Eğitim ne kadar önemli? Aslında yetenek kadar eğitimin de önemli olduğunu düşünüyorum.
Her ne kadar konservatuvarı sadece bir yıl okuyup bırakmak durumunda kalmış olsam
da bana çok şey kattı ve bugün de faydasını görüyorum. Eğitimime de bıraktığım yerden
önümüzdeki sene devam etmeyi planlıyorum.

‘Güneşi Beklerken’e seçilme süreci nasıldı? Neler hissettiniz?
Çok heyecanlıydım, senaryonun konusu, oynayacağım karakter, en önemlisi de yönetmenimiz, her şey
çok iyiydi ve bu ekipte olmayı çok istiyordum. İlk görüşmemden sonra bir gece etkinliğinde
süpervizörlük yapıyordum ve İrfan Şahin ile karşılaştık, konuştuk. Her şey bir bakıma
orada değişti. Kadroya dahil olduktan sonra da ilk dizimde başrol oynuyor
olmak benim için çok büyük bir fırsattı ve beni çok heyecanlandırdı.
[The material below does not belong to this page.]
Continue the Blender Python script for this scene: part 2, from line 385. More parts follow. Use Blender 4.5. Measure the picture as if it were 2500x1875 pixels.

Diziyi kabul etme nedenleriniz neydi, canlandırdığınız karakter Barış etkili oldu mu?
Öncelikle senaryoyu okuduğumda konusu çok hoşuma gitti. Barış’ı çok sevdim ve okurken bile gözümde
canlandırmaya başladım. Yönetmenimizin kim olduğunu, kadroyu ve Kanal D’de olduğunu duyunca
mutlaka bu işin içinde yer almak istedim.

Barış nasıl bir karakter sizce? Gözlemlediğim kadarıyla çok vicdanlı ve haklıdan yana. Bu durum da Kerem ile arasını bozuyor, değil mi?
Barış, vicdanlı, kendi halinde, sakin, haklıdan yana olan bir çocuk. Anne ve babası o daha küçükken
bir trafik kazasında öldüğü için anneannesi tarafından büyütülmüş. Kerem ile olan ilişkisi için de
aslında kardeş kavgası desek daha doğru. Daima kavga ve barış olur kardeşler arasında...

Set ortamı nasıl?
Sete ilk başladığımızda yönetmenimiz Altan Hoca’nın bir sözü vardı. “Biz bir aile olacağız” demişti
ve kısacık bir zamanda bir baktık ki olmuşuz. Ben de bu ailenin içinde yer almaktan son derece
keyif alıyorum.

Emre Kınay deneyimli bir oyuncu, sizlere tavsiyelerde bulunuyor mu?
Evet, Emre Hocam senaryoda ya da oyun vermede sıkıştığım konularda daima yanımda. İlk projemde böyle
bir hocayla çalışma fırsatı bulmak benim için büyük bir şans. Kendisine teşekkür ediyorum.

Yakışıklılığın avantajı ne kadar oluyor oyunculukta?
Tabii ki yardımcı oldu ancak önemli olan yetenek ve oyunu nasıl verdiğim.

Gençlerin size ve diziye tepkileri nasıl?
Hayatımda ilk defa böyle bir şey yaşıyorum, umarım devam eder, yaptığınız işin insanlar tarafından
beğeniliyor olması mutluluk verici. Beni gördüklerinde “Yeni bölümde neler olacak?” diye
soruyorlar ve işi ne kadar beğendiklerini anlatıyorlar.